Images are excluded; otherwise, output every record exactly.

|---|

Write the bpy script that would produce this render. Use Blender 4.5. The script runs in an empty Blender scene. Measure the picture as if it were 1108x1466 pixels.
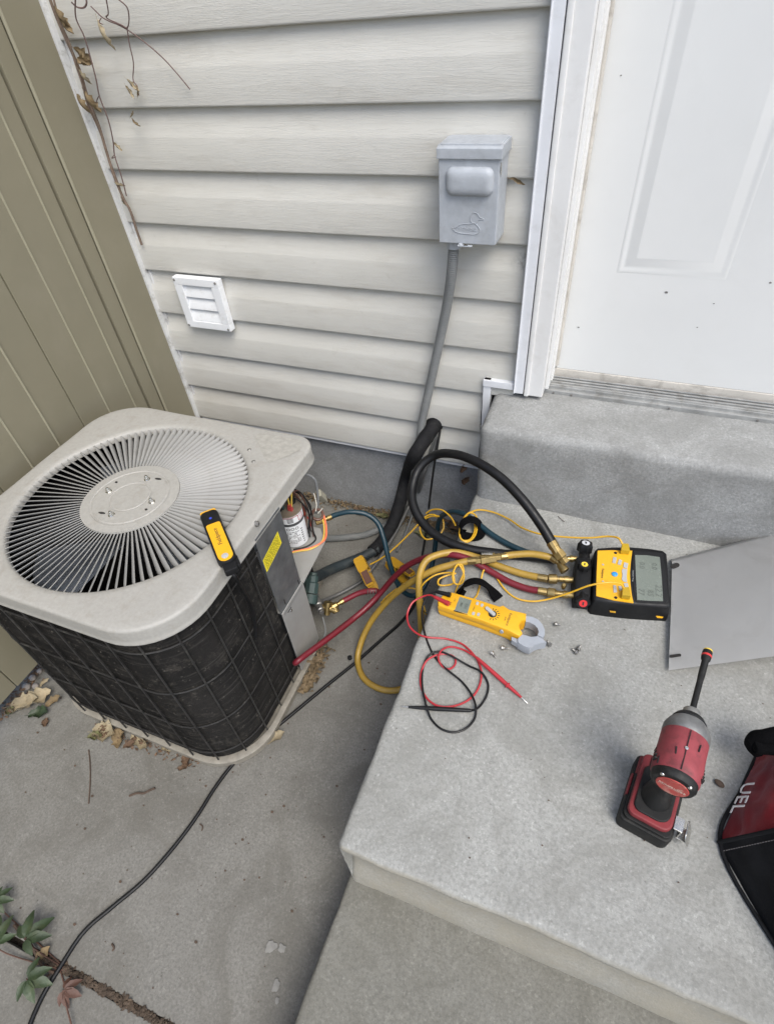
import bpy, bmesh, math, random
from mathutils import Matrix, Vector, Euler, noise
random.seed(7)
SC = bpy.context.scene
COL = SC.collection
PI = math.pi
# ---------------------------------------------------------------- camera
cd = bpy.data.cameras.new('camera'); cam = bpy.data.objects.new('camera', cd); COL.objects.link(cam)
cd.sensor_fit = 'HORIZONTAL'; cd.sensor_width = 36; cd.lens = 26.121; cd.clip_start = .02; cd.clip_end = 400
cam.matrix_world = Matrix.Translation((0, -1.283, 1.4)) @ Matrix([[0.930355, -0.203527, 0.304984], [0.359123, 0.673583, -0.646], [-0.073954, 0.710537, 0.699763]]).to_4x4()
SC.camera = cam
# ---------------------------------------------------------------- sky, sun, exposure
SUN_EL, SUN_AZ = math.radians(56), math.radians(50)     # azimuth measured from -Y (the open side) towards +X
W = bpy.data.worlds.new('World'); SC.world = W; W.use_nodes = True
wt = W.node_tree; sky = wt.nodes.new('ShaderNodeTexSky'); sky.sky_type = 'NISHITA'; sky.sun_disc = False
sky.sun_elevation = SUN_EL; sky.air_density = 1.0; sky.dust_density = 2.5; sky.ozone_density = 1.0
sdir = Vector((math.sin(SUN_AZ)*math.cos(SUN_EL), -math.cos(SUN_AZ)*math.cos(SUN_EL), math.sin(SUN_EL)))   # towards the sun
sky.sun_rotation = math.atan2(sdir.x, sdir.y)
bg = wt.nodes['Background']; bg.inputs['Strength'].default_value = .15
wt.links.new(sky.outputs['Color'], bg.inputs['Color'])
sl = bpy.data.lights.new('sun', 'SUN'); sl.energy = 1.3; sl.angle = math.radians(36); sl.color = (1, 1, .93)
so = bpy.data.objects.new('sun', sl); COL.objects.link(so); so.rotation_euler = sdir.to_track_quat('Z', 'Y').to_euler(); so.location = (1, -3, 4)
VS = SC.view_settings; VS.view_transform = 'Standard'; VS.look = 'None'; VS.gamma = 1; VS.exposure = 0.95; VS.use_curve_mapping = False
# ---------------------------------------------------------------- materials
MATS = {}
def ramp(nt, fac, stops):
    n = nt.nodes.new('ShaderNodeValToRGB'); e = n.color_ramp.elements
    while len(e) < len(stops): e.new(.5)
    for i, (p, c) in enumerate(stops):
        e[i].position = p; e[i].color = (c, c, c, 1) if isinstance(c, (int, float)) else (*c, 1)
    nt.links.new(fac, n.inputs[0]); return n.outputs[0]
def nz(nt, co, scale, detail=4, rough=.6, dist=0):
    n = nt.nodes.new('ShaderNodeTexNoise'); n.inputs['Scale'].default_value = scale; n.inputs['Detail'].default_value = detail
    n.inputs['Roughness'].default_value = rough; n.inputs['Distortion'].default_value = dist
    nt.links.new(co, n.inputs['Vector']); return n.outputs['Fac']
def mixc(nt, fac, a, b, mode='MIX'):
    n = nt.nodes.new('ShaderNodeMix'); n.data_type = 'RGBA'; n.blend_type = mode
    for i, v in ((0, fac), (6, a), (7, b)):
        if isinstance(v, (int, float)): n.inputs[i].default_value = v if i == 0 else (v, v, v, 1)
        elif isinstance(v, tuple): n.inputs[i].default_value = (*v, 1)
        else: nt.links.new(v, n.inputs[i])
    return n.outputs[2]
def mapped(nt, scale=(1,1,1), rot=(0,0,0), co='Object'):
    t = nt.nodes.new('ShaderNodeTexCoord'); m = nt.nodes.new('ShaderNodeMapping')
    m.inputs['Scale'].default_value = scale; m.inputs['Rotation'].default_value = rot
    nt.links.new(t.outputs[co], m.inputs['Vector']); return m.outputs[0]
def bumpn(nt, h, strength, dist, nrm=None):
    b = nt.nodes.new('ShaderNodeBump'); b.inputs['Strength'].default_value = strength; b.inputs['Distance'].default_value = dist
    nt.links.new(h, b.inputs['Height'])
    if nrm: nt.links.new(nrm, b.inputs['Normal'])
    return b.outputs[0]
def newmat(name):
    m = bpy.data.materials.new(name); m.use_nodes = True; MATS[name] = m
    return m, m.node_tree, m.node_tree.nodes['Principled BSDF']
def M(name, col, rough=.5, metal=0, var=.12, vs=9, bump=.15, bs=260, bd=.0006, spec=.5, dirt=0, dcol=(.09,.075,.055), ds=14, coat=0, sheen=0):
    """general painted / moulded / woven surface: mottled colour, uneven gloss, fine relief, optional grime"""
    m, nt, p = newmat(name); co = mapped(nt)
    c = ramp(nt, nz(nt, co, vs, 5), [(.3, tuple(v*(1-var) for v in col)), (.7, tuple(min(1, v*(1+var)) for v in col))])
    if dirt:
        d = ramp(nt, nz(nt, co, ds, 8, .7, .4), [(.52, 0), (.75, dirt)])
        c = mixc(nt, d, c, dcol)
    nt.links.new(c, p.inputs['Base Color'])
    r = ramp(nt, nz(nt, co, vs*3, 3), [(.3, max(0, rough-.08)), (.7, min(1, rough+.1))]); nt.links.new(r, p.inputs['Roughness'])
    p.inputs['Metallic'].default_value = metal; p.inputs['Specular IOR Level'].default_value = spec
    if coat: p.inputs['Coat Weight'].default_value = coat; p.inputs['Coat Roughness'].default_value = .2
    if sheen: p.inputs['Sheen Weight'].default_value = sheen
    if bump: nt.links.new(bumpn(nt, nz(nt, co, bs, 3), bump, bd), p.inputs['Normal'])
    return m
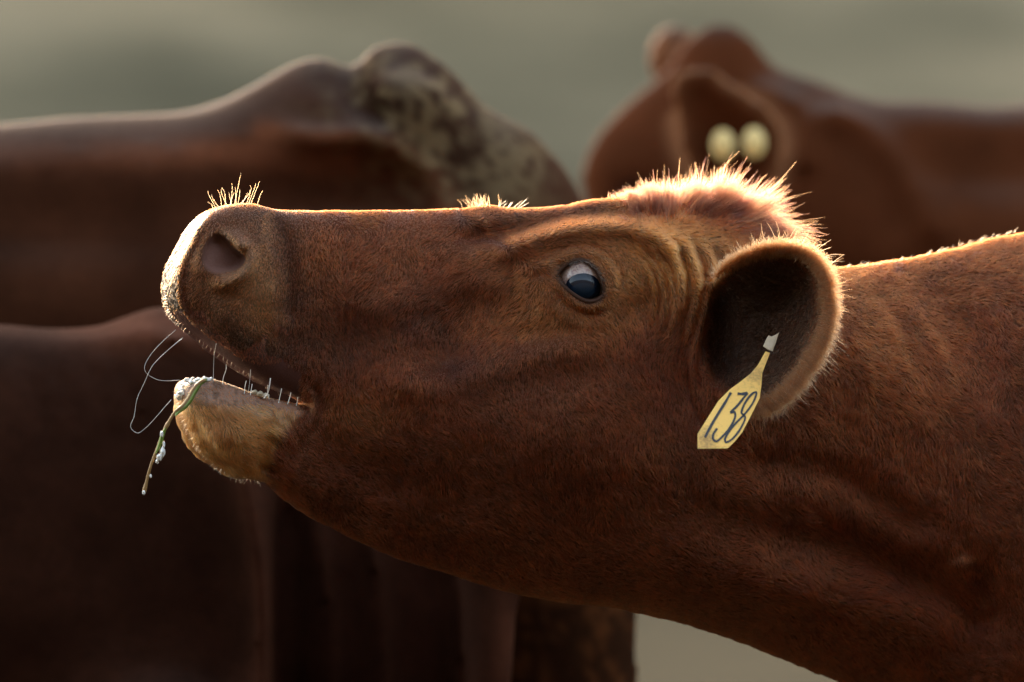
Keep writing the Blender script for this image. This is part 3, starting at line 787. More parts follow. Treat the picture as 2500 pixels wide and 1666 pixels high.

|---|

TASK RESPONSE —
Write the bpy script that would produce this render. Use Blender 4.5. The script runs in an empty Blender scene. Measure the picture as if it were 1108x1466 pixels.
import bpy, bmesh, math, random
from mathutils import Matrix, Vector, Euler, noise
random.seed(7)
SC = bpy.context.scene
COL = SC.collection
PI = math.pi
# ---------------------------------------------------------------- camera
cd = bpy.data.cameras.new('camera'); cam = bpy.data.objects.new('camera', cd); COL.objects.link(cam)
cd.sensor_fit = 'HORIZONTAL'; cd.sensor_width = 36; cd.lens = 26.121; cd.clip_start = .02; cd.clip_end = 400
cam.matrix_world = Matrix.Translation((0, -1.283, 1.4)) @ Matrix([[0.930355, -0.203527, 0.304984], [0.359123, 0.673583, -0.646], [-0.073954, 0.710537, 0.699763]]).to_4x4()
SC.camera = cam
# ---------------------------------------------------------------- sky, sun, exposure
SUN_EL, SUN_AZ = math.radians(56), math.radians(50)     # azimuth measured from -Y (the open side) towards +X
W = bpy.data.worlds.new('World'); SC.world = W; W.use_nodes = True
wt = W.node_tree; sky = wt.nodes.new('ShaderNodeTexSky'); sky.sky_type = 'NISHITA'; sky.sun_disc = False
sky.sun_elevation = SUN_EL; sky.air_density = 1.0; sky.dust_density = 2.5; sky.ozone_density = 1.0
sdir = Vector((math.sin(SUN_AZ)*math.cos(SUN_EL), -math.cos(SUN_AZ)*math.cos(SUN_EL), math.sin(SUN_EL)))   # towards the sun
sky.sun_rotation = math.atan2(sdir.x, sdir.y)
bg = wt.nodes['Background']; bg.inputs['Strength'].default_value = .15
wt.links.new(sky.outputs['Color'], bg.inputs['Color'])
sl = bpy.data.lights.new('sun', 'SUN'); sl.energy = 1.3; sl.angle = math.radians(36); sl.color = (1, 1, .93)
so = bpy.data.objects.new('sun', sl); COL.objects.link(so); so.rotation_euler = sdir.to_track_quat('Z', 'Y').to_euler(); so.location = (1, -3, 4)
VS = SC.view_settings; VS.view_transform = 'Standard'; VS.look = 'None'; VS.gamma = 1; VS.exposure = 0.95; VS.use_curve_mapping = False
# ---------------------------------------------------------------- materials
MATS = {}
def ramp(nt, fac, stops):
    n = nt.nodes.new('ShaderNodeValToRGB'); e = n.color_ramp.elements
    while len(e) < len(stops): e.new(.5)
    for i, (p, c) in enumerate(stops):
        e[i].position = p; e[i].color = (c, c, c, 1) if isinstance(c, (int, float)) else (*c, 1)
    nt.links.new(fac, n.inputs[0]); return n.outputs[0]
def nz(nt, co, scale, detail=4, rough=.6, dist=0):
    n = nt.nodes.new('ShaderNodeTexNoise'); n.inputs['Scale'].default_value = scale; n.inputs['Detail'].default_value = detail
    n.inputs['Roughness'].default_value = rough; n.inputs['Distortion'].default_value = dist
    nt.links.new(co, n.inputs['Vector']); return n.outputs['Fac']
def mixc(nt, fac, a, b, mode='MIX'):
    n = nt.nodes.new('ShaderNodeMix'); n.data_type = 'RGBA'; n.blend_type = mode
    for i, v in ((0, fac), (6, a), (7, b)):
        if isinstance(v, (int, float)): n.inputs[i].default_value = v if i == 0 else (v, v, v, 1)
        elif isinstance(v, tuple): n.inputs[i].default_value = (*v, 1)
        else: nt.links.new(v, n.inputs[i])
    return n.outputs[2]
def mapped(nt, scale=(1,1,1), rot=(0,0,0), co='Object'):
    t = nt.nodes.new('ShaderNodeTexCoord'); m = nt.nodes.new('ShaderNodeMapping')
    m.inputs['Scale'].default_value = scale; m.inputs['Rotation'].default_value = rot
    nt.links.new(t.outputs[co], m.inputs['Vector']); return m.outputs[0]
def bumpn(nt, h, strength, dist, nrm=None):
    b = nt.nodes.new('ShaderNodeBump'); b.inputs['Strength'].default_value = strength; b.inputs['Distance'].default_value = dist
    nt.links.new(h, b.inputs['Height'])
    if nrm: nt.links.new(nrm, b.inputs['Normal'])
    return b.outputs[0]
def newmat(name):
    m = bpy.data.materials.new(name); m.use_nodes = True; MATS[name] = m
    return m, m.node_tree, m.node_tree.nodes['Principled BSDF']
def M(name, col, rough=.5, metal=0, var=.12, vs=9, bump=.15, bs=260, bd=.0006, spec=.5, dirt=0, dcol=(.09,.075,.055), ds=14, coat=0, sheen=0):
    """general painted / moulded / woven surface: mottled colour, uneven gloss, fine relief, optional grime"""
    m, nt, p = newmat(name); co = mapped(nt)
    c = ramp(nt, nz(nt, co, vs, 5), [(.3, tuple(v*(1-var) for v in col)), (.7, tuple(min(1, v*(1+var)) for v in col))])
    if dirt:
        d = ramp(nt, nz(nt, co, ds, 8, .7, .4), [(.52, 0), (.75, dirt)])
        c = mixc(nt, d, c, dcol)
    nt.links.new(c, p.inputs['Base Color'])
    r = ramp(nt, nz(nt, co, vs*3, 3), [(.3, max(0, rough-.08)), (.7, min(1, rough+.1))]); nt.links.new(r, p.inputs['Roughness'])
    p.inputs['Metallic'].default_value = metal; p.inputs['Specular IOR Level'].default_value = spec
    if coat: p.inputs['Coat Weight'].default_value = coat; p.inputs['Coat Roughness'].default_value = .2
    if sheen: p.inputs['Sheen Weight'].default_value = sheen
    if bump: nt.links.new(bumpn(nt, nz(nt, co, bs, 3), bump, bd), p.inputs['Normal'])
    return m
Keep writing the Blender script for this image. This is part 3, starting at line 787. More parts follow. Treat the picture as 2500 pixels wide and 1666 pixels high.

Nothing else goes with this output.